Friday, June 27, 2014

Accountability


One of the big ways that coaches are helpful on your journey is that they provide a layer of accountability for you. Especially in week one, it can be VERY difficult to stay on-task with your goals. Humans resist change with everything in them, even if it's change for the better. Having someone to answer to will help you push away temptation in the first week or maybe even the first several weeks.

However, outside accountability is not enough. If you make your decisions based only on outside accountability, over time you will become resentful and rebellious toward the person helping to hold you accountable. You may even find yourself lying to them in order to escape what will feel like an oppressive set of expectations. This doesn't do anything positive for your health and will probably even create a negative effect!

This is why it is so important to have your own goals and reasons for pursuing health in your life. You have to know what's in the deal for you, and you have to believe that your reward is worth the price you will pay. Still, outside accountability is also crucial. You must be a person who keeps your word because if you are not, it will be impossible to see yourself in a positive light and - as we discussed in the Self Image post - your attitude toward yourself ultimately determines your success in any endeavor.

You also cannot only be accountable to yourself, you do need that outside accountability. It is too easy for us to give ourselves excuses - and to accept the excuses we give ourselves! We tell ourselves things like "It's not a big deal if I don't eat healthy today, because I've been eating healthy all month." Then the next day we say "Two days out of a month won't hurt." Suddenly two becomes three and three becomes seven and before you know it you've stacked six months of unhealthy eating up and undone all of the progress you'd already made. It is too easy for us as humans to be too easy on ourselves when it comes to following through on the right habits. We need someone on the outside who loves and encourages us, and who can say "That's your second piece of cake, Laura. Put it down and walk away."

With the right combination of accountability to others and accountability to yourself and your goals, you can do amazing things! Let me give you an example:

I recently committed to finishing a marathon in June of next year. Under the advisement of someone much more experienced than I am and with the permission of those I made this commitment to, I've backed it down to a half marathon because it's my first time doing something like this. I really want to see this through, because marathons and even half marathons have always been in that "other people do this, but I can't" box in my mind. I want to complete the half marathon next year because it's going to be challenging and I want to prove that I can rise to that challenge. I want to prove, for myself, that there isn't this whole category of fun things that I just can't do. That's really important to me. I've made out my training plan and every morning (starting in July) I'm going to get out there and follow my plan no matter what obstacles I have to overcome in order to do it. I'm going to do this for myself, to make myself strong enough to reach my goal.

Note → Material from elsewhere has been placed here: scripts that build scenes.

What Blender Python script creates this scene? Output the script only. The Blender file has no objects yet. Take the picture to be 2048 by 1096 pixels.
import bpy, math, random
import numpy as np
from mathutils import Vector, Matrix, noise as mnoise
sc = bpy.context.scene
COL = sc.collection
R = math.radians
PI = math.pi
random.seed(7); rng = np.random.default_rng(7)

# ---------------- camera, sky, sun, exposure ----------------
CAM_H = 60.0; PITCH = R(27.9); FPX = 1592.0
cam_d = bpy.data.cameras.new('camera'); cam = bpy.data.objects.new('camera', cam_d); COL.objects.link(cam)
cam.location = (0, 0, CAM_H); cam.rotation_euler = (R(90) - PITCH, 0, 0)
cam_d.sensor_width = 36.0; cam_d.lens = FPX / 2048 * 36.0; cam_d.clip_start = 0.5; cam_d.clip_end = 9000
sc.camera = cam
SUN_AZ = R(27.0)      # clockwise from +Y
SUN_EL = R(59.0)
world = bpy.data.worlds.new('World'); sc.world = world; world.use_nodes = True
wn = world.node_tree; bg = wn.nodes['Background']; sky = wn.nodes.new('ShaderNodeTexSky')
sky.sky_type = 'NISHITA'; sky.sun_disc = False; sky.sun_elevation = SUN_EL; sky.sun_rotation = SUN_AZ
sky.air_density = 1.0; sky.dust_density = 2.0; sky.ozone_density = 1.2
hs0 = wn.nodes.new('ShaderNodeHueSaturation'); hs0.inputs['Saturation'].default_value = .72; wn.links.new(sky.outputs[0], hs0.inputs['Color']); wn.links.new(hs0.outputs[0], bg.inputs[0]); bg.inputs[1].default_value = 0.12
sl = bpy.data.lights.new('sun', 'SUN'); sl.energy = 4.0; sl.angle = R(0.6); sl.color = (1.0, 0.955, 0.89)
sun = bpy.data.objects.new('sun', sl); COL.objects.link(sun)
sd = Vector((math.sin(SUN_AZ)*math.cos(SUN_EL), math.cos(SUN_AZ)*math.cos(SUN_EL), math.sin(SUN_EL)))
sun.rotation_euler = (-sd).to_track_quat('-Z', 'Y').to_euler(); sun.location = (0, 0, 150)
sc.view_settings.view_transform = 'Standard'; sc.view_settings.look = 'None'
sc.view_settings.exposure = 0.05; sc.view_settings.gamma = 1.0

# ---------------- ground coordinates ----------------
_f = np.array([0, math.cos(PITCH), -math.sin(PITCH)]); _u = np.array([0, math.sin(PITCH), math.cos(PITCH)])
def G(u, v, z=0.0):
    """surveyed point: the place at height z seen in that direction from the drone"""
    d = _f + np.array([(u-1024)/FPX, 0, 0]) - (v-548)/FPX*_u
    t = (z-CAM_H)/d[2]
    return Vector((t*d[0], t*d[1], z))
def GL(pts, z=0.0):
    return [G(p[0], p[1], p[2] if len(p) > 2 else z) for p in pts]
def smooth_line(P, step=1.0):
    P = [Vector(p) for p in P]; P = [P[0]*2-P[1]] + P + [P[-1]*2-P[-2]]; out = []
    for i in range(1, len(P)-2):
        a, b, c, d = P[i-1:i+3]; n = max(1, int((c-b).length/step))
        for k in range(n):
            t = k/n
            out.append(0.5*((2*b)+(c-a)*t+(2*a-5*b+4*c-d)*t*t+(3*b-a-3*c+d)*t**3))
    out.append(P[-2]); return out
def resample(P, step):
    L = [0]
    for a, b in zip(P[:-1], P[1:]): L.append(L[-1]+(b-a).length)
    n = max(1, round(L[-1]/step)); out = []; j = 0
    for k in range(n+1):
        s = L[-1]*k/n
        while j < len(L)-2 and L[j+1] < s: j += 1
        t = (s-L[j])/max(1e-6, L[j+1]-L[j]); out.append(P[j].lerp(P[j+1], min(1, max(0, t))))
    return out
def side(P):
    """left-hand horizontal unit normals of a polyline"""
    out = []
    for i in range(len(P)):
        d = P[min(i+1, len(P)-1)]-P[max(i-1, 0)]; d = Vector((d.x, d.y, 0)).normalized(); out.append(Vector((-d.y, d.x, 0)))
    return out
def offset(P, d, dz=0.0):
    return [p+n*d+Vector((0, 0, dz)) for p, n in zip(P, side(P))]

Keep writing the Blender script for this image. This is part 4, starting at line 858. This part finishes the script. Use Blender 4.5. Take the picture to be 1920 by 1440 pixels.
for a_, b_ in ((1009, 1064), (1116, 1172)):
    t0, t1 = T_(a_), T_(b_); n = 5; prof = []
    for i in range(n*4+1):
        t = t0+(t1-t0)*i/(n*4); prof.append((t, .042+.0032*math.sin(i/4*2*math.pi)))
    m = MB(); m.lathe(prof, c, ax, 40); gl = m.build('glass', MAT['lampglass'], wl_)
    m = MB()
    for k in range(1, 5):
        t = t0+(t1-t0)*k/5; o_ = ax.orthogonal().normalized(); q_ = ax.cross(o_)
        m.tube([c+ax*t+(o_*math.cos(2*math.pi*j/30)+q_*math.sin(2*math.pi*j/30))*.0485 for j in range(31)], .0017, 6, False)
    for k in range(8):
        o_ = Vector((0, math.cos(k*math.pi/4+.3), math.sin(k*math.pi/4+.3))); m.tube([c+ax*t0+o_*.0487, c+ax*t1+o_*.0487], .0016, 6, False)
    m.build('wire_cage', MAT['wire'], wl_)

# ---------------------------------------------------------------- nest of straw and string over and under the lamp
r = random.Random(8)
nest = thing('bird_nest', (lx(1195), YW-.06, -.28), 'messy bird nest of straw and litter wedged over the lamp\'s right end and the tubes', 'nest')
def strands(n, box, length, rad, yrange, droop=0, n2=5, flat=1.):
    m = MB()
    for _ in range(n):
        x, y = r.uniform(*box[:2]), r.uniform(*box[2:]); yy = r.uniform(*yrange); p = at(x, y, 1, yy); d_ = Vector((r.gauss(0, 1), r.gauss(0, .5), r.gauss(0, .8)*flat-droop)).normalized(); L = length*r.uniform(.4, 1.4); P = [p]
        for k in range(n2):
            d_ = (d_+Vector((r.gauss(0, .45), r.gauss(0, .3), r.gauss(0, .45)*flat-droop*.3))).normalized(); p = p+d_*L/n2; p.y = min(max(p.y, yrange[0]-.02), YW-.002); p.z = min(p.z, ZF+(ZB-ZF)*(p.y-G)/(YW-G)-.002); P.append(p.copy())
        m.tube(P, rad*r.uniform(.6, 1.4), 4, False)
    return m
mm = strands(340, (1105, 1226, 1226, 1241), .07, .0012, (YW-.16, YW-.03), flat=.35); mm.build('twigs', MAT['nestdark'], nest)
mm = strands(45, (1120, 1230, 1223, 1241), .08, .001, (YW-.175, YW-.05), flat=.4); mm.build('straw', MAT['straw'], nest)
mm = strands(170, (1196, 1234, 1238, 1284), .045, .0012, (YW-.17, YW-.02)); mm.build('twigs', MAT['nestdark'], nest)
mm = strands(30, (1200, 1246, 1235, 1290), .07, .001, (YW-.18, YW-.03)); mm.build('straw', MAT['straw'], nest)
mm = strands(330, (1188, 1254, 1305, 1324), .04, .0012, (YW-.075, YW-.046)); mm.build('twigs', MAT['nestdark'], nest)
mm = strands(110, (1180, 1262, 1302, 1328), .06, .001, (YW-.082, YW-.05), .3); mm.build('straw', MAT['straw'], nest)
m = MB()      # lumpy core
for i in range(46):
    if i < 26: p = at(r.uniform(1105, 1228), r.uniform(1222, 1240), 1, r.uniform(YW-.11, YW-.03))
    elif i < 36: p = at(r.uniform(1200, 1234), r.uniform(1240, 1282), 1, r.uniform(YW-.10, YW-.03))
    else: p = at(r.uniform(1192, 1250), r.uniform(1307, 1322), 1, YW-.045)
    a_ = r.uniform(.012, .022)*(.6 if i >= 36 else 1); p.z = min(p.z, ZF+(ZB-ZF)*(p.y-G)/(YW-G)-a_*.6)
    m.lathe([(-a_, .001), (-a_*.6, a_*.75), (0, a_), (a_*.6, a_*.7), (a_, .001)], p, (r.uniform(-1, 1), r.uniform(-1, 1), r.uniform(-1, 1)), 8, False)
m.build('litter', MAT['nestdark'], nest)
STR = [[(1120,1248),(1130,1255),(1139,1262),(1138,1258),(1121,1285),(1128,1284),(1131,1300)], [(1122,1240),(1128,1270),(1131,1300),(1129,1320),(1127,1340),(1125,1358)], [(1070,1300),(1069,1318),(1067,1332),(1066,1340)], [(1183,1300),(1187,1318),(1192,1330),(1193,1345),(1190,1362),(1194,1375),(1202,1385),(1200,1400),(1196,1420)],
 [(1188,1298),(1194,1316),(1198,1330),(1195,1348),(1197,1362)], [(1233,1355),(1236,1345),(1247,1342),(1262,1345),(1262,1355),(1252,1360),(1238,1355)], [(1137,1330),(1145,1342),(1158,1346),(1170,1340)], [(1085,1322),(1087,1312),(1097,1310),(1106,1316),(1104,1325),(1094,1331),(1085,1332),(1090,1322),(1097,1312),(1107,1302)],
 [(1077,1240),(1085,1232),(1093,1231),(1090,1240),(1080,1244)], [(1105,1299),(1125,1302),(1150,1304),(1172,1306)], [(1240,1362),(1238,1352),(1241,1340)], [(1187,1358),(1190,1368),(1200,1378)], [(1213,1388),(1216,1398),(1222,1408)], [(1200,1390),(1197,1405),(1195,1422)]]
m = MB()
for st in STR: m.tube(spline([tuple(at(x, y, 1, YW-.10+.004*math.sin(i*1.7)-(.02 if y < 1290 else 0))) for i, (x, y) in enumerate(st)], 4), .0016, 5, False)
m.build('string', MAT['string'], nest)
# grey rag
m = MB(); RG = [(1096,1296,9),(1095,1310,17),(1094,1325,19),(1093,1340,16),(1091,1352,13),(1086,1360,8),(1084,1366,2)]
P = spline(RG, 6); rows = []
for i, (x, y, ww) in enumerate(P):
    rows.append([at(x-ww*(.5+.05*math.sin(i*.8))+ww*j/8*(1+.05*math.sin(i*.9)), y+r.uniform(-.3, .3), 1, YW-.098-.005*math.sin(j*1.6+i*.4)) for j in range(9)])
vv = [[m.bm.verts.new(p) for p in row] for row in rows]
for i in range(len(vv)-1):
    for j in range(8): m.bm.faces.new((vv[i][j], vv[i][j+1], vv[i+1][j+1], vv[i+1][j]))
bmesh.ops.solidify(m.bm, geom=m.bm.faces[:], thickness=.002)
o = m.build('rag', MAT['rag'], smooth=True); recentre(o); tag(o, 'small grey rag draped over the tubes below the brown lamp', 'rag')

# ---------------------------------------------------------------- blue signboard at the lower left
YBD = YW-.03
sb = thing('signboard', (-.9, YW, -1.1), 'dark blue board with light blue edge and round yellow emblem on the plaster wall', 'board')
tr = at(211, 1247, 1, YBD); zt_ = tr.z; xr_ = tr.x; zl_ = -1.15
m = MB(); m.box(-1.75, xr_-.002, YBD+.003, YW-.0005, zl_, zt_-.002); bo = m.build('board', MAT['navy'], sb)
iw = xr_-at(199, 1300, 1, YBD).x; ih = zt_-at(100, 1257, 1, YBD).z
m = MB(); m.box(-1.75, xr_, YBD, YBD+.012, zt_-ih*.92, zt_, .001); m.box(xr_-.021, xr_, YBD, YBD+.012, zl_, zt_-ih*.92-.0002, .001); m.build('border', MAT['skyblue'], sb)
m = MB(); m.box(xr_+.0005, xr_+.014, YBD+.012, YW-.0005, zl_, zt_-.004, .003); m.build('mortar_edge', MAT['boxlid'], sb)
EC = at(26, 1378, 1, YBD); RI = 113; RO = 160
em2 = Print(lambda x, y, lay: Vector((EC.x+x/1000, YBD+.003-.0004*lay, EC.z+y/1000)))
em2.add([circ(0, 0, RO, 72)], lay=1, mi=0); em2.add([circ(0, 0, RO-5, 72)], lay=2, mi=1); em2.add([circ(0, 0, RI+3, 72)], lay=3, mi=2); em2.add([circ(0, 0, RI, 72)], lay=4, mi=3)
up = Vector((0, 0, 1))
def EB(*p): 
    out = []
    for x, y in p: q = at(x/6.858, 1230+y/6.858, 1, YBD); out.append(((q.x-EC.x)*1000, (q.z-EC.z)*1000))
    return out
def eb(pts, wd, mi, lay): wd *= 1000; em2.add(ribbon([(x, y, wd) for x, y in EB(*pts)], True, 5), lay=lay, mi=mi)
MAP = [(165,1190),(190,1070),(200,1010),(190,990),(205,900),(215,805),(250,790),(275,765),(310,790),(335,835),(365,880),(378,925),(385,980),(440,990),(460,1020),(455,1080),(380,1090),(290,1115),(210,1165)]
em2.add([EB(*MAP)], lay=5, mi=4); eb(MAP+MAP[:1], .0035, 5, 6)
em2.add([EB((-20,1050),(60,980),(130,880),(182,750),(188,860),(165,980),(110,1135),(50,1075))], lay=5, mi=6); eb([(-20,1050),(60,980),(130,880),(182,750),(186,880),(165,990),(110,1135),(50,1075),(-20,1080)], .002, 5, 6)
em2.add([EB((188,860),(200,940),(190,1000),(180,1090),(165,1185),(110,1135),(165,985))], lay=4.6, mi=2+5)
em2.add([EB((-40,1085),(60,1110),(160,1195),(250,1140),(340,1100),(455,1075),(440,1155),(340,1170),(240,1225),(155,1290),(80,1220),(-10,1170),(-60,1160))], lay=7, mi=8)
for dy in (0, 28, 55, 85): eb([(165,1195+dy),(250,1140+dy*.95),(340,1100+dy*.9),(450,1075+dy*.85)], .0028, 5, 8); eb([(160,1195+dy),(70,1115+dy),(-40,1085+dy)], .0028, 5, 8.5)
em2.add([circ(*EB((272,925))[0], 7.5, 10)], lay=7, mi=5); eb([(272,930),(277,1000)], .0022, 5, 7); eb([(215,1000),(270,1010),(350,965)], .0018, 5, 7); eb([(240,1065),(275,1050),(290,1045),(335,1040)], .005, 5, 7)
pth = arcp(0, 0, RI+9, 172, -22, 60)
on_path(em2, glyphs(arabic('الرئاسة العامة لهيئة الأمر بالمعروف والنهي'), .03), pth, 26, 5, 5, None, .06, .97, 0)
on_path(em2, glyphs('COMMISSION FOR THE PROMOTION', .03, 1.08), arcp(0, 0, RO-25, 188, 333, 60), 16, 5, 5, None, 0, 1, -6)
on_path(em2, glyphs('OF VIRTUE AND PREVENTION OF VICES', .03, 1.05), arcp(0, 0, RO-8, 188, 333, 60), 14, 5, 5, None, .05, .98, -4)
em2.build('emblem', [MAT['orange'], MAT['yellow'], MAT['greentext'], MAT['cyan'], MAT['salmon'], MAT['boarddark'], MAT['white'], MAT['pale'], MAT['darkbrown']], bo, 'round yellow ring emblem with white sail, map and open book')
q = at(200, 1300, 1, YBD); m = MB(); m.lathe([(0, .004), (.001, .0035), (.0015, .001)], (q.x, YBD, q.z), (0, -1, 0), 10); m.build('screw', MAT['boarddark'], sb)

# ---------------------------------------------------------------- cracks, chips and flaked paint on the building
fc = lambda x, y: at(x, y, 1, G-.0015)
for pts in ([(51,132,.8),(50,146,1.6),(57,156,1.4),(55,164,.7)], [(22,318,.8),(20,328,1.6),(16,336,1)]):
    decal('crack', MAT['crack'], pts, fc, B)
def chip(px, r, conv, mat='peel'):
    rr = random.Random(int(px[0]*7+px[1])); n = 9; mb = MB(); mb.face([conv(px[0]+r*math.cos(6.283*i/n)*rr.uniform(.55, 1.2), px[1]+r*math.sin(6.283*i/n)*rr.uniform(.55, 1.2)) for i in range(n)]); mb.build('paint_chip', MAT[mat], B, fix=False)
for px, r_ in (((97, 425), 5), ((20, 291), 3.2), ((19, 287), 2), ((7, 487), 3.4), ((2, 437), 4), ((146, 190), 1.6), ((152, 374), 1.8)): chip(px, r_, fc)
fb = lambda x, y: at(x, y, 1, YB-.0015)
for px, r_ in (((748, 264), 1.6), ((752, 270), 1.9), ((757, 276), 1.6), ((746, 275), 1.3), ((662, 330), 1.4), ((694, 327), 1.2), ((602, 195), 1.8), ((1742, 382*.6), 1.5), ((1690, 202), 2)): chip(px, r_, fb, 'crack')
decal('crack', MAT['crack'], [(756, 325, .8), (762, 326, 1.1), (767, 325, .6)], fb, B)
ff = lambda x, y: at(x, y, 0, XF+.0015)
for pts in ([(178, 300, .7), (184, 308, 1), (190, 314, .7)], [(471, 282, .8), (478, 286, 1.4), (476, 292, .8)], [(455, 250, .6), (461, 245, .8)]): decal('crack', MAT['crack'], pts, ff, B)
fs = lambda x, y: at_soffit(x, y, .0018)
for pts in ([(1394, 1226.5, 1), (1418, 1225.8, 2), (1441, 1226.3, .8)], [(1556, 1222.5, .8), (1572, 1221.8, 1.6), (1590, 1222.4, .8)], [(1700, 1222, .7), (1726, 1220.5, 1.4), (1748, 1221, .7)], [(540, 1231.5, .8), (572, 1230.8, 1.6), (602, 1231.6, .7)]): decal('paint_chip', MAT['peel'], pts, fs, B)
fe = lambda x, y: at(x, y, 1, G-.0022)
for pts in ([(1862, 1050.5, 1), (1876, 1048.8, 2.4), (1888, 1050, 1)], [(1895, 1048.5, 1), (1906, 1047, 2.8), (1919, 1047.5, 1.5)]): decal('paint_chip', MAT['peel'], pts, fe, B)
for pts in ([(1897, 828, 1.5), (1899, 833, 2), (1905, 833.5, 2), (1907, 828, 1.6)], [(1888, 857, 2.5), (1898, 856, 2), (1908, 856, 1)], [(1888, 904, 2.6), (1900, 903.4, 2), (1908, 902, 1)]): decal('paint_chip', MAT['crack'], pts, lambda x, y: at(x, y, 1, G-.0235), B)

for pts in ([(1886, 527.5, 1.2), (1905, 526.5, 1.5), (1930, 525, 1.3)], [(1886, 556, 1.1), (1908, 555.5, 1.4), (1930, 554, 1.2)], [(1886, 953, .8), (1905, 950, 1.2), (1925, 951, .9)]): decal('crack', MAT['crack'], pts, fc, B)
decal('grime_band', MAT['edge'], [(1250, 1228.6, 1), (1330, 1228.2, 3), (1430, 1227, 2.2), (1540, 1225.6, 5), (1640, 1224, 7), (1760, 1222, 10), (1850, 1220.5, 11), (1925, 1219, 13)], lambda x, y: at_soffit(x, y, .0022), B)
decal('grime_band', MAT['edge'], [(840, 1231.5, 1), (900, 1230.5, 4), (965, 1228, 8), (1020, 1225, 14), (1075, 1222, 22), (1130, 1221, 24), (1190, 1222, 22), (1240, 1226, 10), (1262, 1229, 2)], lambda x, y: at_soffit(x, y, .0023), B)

I am not the only one counting on my ability to follow through with my training schedule. I know that if I only have myself to answer to, it will be very easy for me to sometimes say "I'm tired, I'll do it later today," and then "It's too late, I'll do it tomorrow." Because I know this and because I know that every day in my training schedule counts, I've enlisted other people to help me be accountable. Not only am I accountable to finish the half marathon next June because there's a group of people who are counting on me to do so, but I am also accountable to the many different people who I have promised to train with. It may be easy for me to tell myself "It's okay to rest this week because I did so well last week." But because I am a person who keeps my word, I will not call someone I've promised to train with and say "I'm just feeling tired today. I know yesterday was the day scheduled for rest, but I'm going to take today too." Instead I will show up on time to meet my partners, give it my best effort, and be happy to do so.

There is an added benefit to this dual accountability, and that is the way it lends itself to victory. I know that I will feel much better about myself when I train even if I'm tired than I will if I allow myself to take extra days off. I also know that- all on my own - I'm not committed enough to be able to get out and train every time without help, and that if I only rely on someone else's commitment I will start to resent them for pushing me to be my best. However, if I stay committed to my goal and on the days that my commitment isn't strong enough I lean on the support of the commitment of my friends, I will end every training day feeling accomplished and victorious.

Be an accountable person, both to yourself and to other people. You'll be amazed by the wonders it will work on your self image and your chances for success.